**Data**
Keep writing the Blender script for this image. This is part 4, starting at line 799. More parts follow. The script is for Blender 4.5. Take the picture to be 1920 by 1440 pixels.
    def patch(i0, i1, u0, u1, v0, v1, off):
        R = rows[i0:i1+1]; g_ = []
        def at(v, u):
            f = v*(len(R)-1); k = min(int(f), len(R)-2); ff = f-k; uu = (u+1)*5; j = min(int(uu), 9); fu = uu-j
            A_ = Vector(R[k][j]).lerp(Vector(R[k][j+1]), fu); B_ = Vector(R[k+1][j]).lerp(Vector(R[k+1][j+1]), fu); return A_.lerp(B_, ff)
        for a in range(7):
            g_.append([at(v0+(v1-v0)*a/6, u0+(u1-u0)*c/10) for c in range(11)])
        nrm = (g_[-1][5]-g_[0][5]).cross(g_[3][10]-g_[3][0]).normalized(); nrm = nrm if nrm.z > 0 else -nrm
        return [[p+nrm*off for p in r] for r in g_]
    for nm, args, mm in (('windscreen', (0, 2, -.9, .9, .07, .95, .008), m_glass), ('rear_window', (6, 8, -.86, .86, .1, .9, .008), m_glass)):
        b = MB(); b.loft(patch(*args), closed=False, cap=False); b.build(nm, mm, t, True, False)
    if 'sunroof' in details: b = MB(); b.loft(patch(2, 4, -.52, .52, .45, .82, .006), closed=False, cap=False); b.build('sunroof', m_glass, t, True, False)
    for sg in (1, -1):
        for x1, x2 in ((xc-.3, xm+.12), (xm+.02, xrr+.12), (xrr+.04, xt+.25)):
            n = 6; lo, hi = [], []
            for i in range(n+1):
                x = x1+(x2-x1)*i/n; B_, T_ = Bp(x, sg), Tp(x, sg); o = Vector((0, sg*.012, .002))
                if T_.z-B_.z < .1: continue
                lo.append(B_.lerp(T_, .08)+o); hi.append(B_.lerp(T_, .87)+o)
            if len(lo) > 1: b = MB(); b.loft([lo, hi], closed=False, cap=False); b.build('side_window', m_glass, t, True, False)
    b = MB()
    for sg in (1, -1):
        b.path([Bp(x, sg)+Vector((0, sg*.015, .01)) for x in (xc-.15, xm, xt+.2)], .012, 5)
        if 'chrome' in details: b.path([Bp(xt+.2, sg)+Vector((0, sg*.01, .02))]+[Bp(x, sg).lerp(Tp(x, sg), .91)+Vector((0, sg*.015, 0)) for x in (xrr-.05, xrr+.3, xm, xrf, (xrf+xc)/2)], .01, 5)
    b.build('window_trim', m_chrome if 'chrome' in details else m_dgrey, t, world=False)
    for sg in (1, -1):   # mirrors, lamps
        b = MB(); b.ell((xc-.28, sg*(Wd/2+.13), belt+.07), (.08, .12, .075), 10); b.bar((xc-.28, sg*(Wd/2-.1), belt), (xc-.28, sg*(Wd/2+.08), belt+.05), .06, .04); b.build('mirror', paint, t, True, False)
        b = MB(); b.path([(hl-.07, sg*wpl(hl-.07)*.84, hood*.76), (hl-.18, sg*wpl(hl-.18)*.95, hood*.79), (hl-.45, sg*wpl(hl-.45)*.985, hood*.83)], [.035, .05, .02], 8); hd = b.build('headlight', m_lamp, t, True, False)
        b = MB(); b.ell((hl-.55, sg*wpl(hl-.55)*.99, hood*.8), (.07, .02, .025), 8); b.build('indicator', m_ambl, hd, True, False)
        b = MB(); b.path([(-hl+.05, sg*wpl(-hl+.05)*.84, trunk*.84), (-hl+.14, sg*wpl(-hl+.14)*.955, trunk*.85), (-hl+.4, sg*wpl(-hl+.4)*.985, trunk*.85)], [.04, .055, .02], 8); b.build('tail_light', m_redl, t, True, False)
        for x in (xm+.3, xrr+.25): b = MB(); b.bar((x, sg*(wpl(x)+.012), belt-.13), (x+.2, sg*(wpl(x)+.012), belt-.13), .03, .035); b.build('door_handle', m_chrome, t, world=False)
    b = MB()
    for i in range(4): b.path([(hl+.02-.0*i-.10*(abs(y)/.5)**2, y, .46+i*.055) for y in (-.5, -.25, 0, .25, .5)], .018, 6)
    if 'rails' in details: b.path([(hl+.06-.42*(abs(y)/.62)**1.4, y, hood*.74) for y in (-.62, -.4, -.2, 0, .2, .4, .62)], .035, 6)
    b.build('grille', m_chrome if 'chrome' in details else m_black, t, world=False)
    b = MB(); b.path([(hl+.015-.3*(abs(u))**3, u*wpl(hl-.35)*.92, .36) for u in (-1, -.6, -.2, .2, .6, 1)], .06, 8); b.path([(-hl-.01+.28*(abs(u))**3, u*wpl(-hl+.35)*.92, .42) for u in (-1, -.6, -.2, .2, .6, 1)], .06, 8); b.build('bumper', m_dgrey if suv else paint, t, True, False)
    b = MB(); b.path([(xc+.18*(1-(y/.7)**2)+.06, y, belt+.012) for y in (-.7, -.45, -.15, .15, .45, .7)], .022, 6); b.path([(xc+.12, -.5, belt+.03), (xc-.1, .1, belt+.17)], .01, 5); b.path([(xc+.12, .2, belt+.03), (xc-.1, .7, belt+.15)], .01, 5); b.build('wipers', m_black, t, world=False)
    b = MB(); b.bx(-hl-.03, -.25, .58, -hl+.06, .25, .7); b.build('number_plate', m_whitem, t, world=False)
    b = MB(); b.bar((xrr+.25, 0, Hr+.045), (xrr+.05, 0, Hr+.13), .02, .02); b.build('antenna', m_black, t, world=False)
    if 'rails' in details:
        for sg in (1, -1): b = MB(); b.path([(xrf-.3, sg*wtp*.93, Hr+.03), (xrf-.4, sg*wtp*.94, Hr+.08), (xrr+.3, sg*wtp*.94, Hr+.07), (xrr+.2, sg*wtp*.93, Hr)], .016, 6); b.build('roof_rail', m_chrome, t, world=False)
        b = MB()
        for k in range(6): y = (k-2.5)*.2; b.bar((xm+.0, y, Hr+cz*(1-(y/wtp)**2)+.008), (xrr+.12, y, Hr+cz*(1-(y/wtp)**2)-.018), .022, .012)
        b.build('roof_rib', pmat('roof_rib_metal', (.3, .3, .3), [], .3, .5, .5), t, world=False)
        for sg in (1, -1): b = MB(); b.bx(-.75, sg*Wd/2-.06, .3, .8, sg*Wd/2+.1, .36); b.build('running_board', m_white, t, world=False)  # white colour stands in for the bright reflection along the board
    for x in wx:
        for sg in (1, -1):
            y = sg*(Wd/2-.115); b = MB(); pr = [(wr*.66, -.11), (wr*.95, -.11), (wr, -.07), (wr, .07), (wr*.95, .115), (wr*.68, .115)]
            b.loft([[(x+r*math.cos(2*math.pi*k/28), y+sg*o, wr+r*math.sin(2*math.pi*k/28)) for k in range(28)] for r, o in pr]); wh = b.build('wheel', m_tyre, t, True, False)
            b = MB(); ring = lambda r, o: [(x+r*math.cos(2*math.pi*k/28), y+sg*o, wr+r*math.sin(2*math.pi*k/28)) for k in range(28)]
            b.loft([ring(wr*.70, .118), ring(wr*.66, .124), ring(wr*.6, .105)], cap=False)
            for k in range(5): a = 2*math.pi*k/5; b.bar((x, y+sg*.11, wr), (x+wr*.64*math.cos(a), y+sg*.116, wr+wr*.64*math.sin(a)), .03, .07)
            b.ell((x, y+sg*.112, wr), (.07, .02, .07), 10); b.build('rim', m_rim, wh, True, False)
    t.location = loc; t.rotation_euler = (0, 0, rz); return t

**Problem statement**
Repeat the material above in full, keeping every word.

**Finished exercise**
Keep writing the Blender script for this image. This is part 4, starting at line 799. More parts follow. The script is for Blender 4.5. Take the picture to be 1920 by 1440 pixels.
    def patch(i0, i1, u0, u1, v0, v1, off):
        R = rows[i0:i1+1]; g_ = []
        def at(v, u):
            f = v*(len(R)-1); k = min(int(f), len(R)-2); ff = f-k; uu = (u+1)*5; j = min(int(uu), 9); fu = uu-j
            A_ = Vector(R[k][j]).lerp(Vector(R[k][j+1]), fu); B_ = Vector(R[k+1][j]).lerp(Vector(R[k+1][j+1]), fu); return A_.lerp(B_, ff)
        for a in range(7):
            g_.append([at(v0+(v1-v0)*a/6, u0+(u1-u0)*c/10) for c in range(11)])
        nrm = (g_[-1][5]-g_[0][5]).cross(g_[3][10]-g_[3][0]).normalized(); nrm = nrm if nrm.z > 0 else -nrm
        return [[p+nrm*off for p in r] for r in g_]
    for nm, args, mm in (('windscreen', (0, 2, -.9, .9, .07, .95, .008), m_glass), ('rear_window', (6, 8, -.86, .86, .1, .9, .008), m_glass)):
        b = MB(); b.loft(patch(*args), closed=False, cap=False); b.build(nm, mm, t, True, False)
    if 'sunroof' in details: b = MB(); b.loft(patch(2, 4, -.52, .52, .45, .82, .006), closed=False, cap=False); b.build('sunroof', m_glass, t, True, False)
    for sg in (1, -1):
        for x1, x2 in ((xc-.3, xm+.12), (xm+.02, xrr+.12), (xrr+.04, xt+.25)):
            n = 6; lo, hi = [], []
            for i in range(n+1):
                x = x1+(x2-x1)*i/n; B_, T_ = Bp(x, sg), Tp(x, sg); o = Vector((0, sg*.012, .002))
                if T_.z-B_.z < .1: continue
                lo.append(B_.lerp(T_, .08)+o); hi.append(B_.lerp(T_, .87)+o)
            if len(lo) > 1: b = MB(); b.loft([lo, hi], closed=False, cap=False); b.build('side_window', m_glass, t, True, False)
    b = MB()
    for sg in (1, -1):
        b.path([Bp(x, sg)+Vector((0, sg*.015, .01)) for x in (xc-.15, xm, xt+.2)], .012, 5)
        if 'chrome' in details: b.path([Bp(xt+.2, sg)+Vector((0, sg*.01, .02))]+[Bp(x, sg).lerp(Tp(x, sg), .91)+Vector((0, sg*.015, 0)) for x in (xrr-.05, xrr+.3, xm, xrf, (xrf+xc)/2)], .01, 5)
    b.build('window_trim', m_chrome if 'chrome' in details else m_dgrey, t, world=False)
    for sg in (1, -1):   # mirrors, lamps
        b = MB(); b.ell((xc-.28, sg*(Wd/2+.13), belt+.07), (.08, .12, .075), 10); b.bar((xc-.28, sg*(Wd/2-.1), belt), (xc-.28, sg*(Wd/2+.08), belt+.05), .06, .04); b.build('mirror', paint, t, True, False)
        b = MB(); b.path([(hl-.07, sg*wpl(hl-.07)*.84, hood*.76), (hl-.18, sg*wpl(hl-.18)*.95, hood*.79), (hl-.45, sg*wpl(hl-.45)*.985, hood*.83)], [.035, .05, .02], 8); hd = b.build('headlight', m_lamp, t, True, False)
        b = MB(); b.ell((hl-.55, sg*wpl(hl-.55)*.99, hood*.8), (.07, .02, .025), 8); b.build('indicator', m_ambl, hd, True, False)
        b = MB(); b.path([(-hl+.05, sg*wpl(-hl+.05)*.84, trunk*.84), (-hl+.14, sg*wpl(-hl+.14)*.955, trunk*.85), (-hl+.4, sg*wpl(-hl+.4)*.985, trunk*.85)], [.04, .055, .02], 8); b.build('tail_light', m_redl, t, True, False)
        for x in (xm+.3, xrr+.25): b = MB(); b.bar((x, sg*(wpl(x)+.012), belt-.13), (x+.2, sg*(wpl(x)+.012), belt-.13), .03, .035); b.build('door_handle', m_chrome, t, world=False)
    b = MB()
    for i in range(4): b.path([(hl+.02-.0*i-.10*(abs(y)/.5)**2, y, .46+i*.055) for y in (-.5, -.25, 0, .25, .5)], .018, 6)
    if 'rails' in details: b.path([(hl+.06-.42*(abs(y)/.62)**1.4, y, hood*.74) for y in (-.62, -.4, -.2, 0, .2, .4, .62)], .035, 6)
    b.build('grille', m_chrome if 'chrome' in details else m_black, t, world=False)
    b = MB(); b.path([(hl+.015-.3*(abs(u))**3, u*wpl(hl-.35)*.92, .36) for u in (-1, -.6, -.2, .2, .6, 1)], .06, 8); b.path([(-hl-.01+.28*(abs(u))**3, u*wpl(-hl+.35)*.92, .42) for u in (-1, -.6, -.2, .2, .6, 1)], .06, 8); b.build('bumper', m_dgrey if suv else paint, t, True, False)
    b = MB(); b.path([(xc+.18*(1-(y/.7)**2)+.06, y, belt+.012) for y in (-.7, -.45, -.15, .15, .45, .7)], .022, 6); b.path([(xc+.12, -.5, belt+.03), (xc-.1, .1, belt+.17)], .01, 5); b.path([(xc+.12, .2, belt+.03), (xc-.1, .7, belt+.15)], .01, 5); b.build('wipers', m_black, t, world=False)
    b = MB(); b.bx(-hl-.03, -.25, .58, -hl+.06, .25, .7); b.build('number_plate', m_whitem, t, world=False)
    b = MB(); b.bar((xrr+.25, 0, Hr+.045), (xrr+.05, 0, Hr+.13), .02, .02); b.build('antenna', m_black, t, world=False)
    if 'rails' in details:
        for sg in (1, -1): b = MB(); b.path([(xrf-.3, sg*wtp*.93, Hr+.03), (xrf-.4, sg*wtp*.94, Hr+.08), (xrr+.3, sg*wtp*.94, Hr+.07), (xrr+.2, sg*wtp*.93, Hr)], .016, 6); b.build('roof_rail', m_chrome, t, world=False)
        b = MB()
        for k in range(6): y = (k-2.5)*.2; b.bar((xm+.0, y, Hr+cz*(1-(y/wtp)**2)+.008), (xrr+.12, y, Hr+cz*(1-(y/wtp)**2)-.018), .022, .012)
        b.build('roof_rib', pmat('roof_rib_metal', (.3, .3, .3), [], .3, .5, .5), t, world=False)
        for sg in (1, -1): b = MB(); b.bx(-.75, sg*Wd/2-.06, .3, .8, sg*Wd/2+.1, .36); b.build('running_board', m_white, t, world=False)  # white colour stands in for the bright reflection along the board
    for x in wx:
        for sg in (1, -1):
            y = sg*(Wd/2-.115); b = MB(); pr = [(wr*.66, -.11), (wr*.95, -.11), (wr, -.07), (wr, .07), (wr*.95, .115), (wr*.68, .115)]
            b.loft([[(x+r*math.cos(2*math.pi*k/28), y+sg*o, wr+r*math.sin(2*math.pi*k/28)) for k in range(28)] for r, o in pr]); wh = b.build('wheel', m_tyre, t, True, False)
            b = MB(); ring = lambda r, o: [(x+r*math.cos(2*math.pi*k/28), y+sg*o, wr+r*math.sin(2*math.pi*k/28)) for k in range(28)]
            b.loft([ring(wr*.70, .118), ring(wr*.66, .124), ring(wr*.6, .105)], cap=False)
            for k in range(5): a = 2*math.pi*k/5; b.bar((x, y+sg*.11, wr), (x+wr*.64*math.cos(a), y+sg*.116, wr+wr*.64*math.sin(a)), .03, .07)
            b.ell((x, y+sg*.112, wr), (.07, .02, .07), 10); b.build('rim', m_rim, wh, True, False)
    t.location = loc; t.rotation_euler = (0, 0, rz); return t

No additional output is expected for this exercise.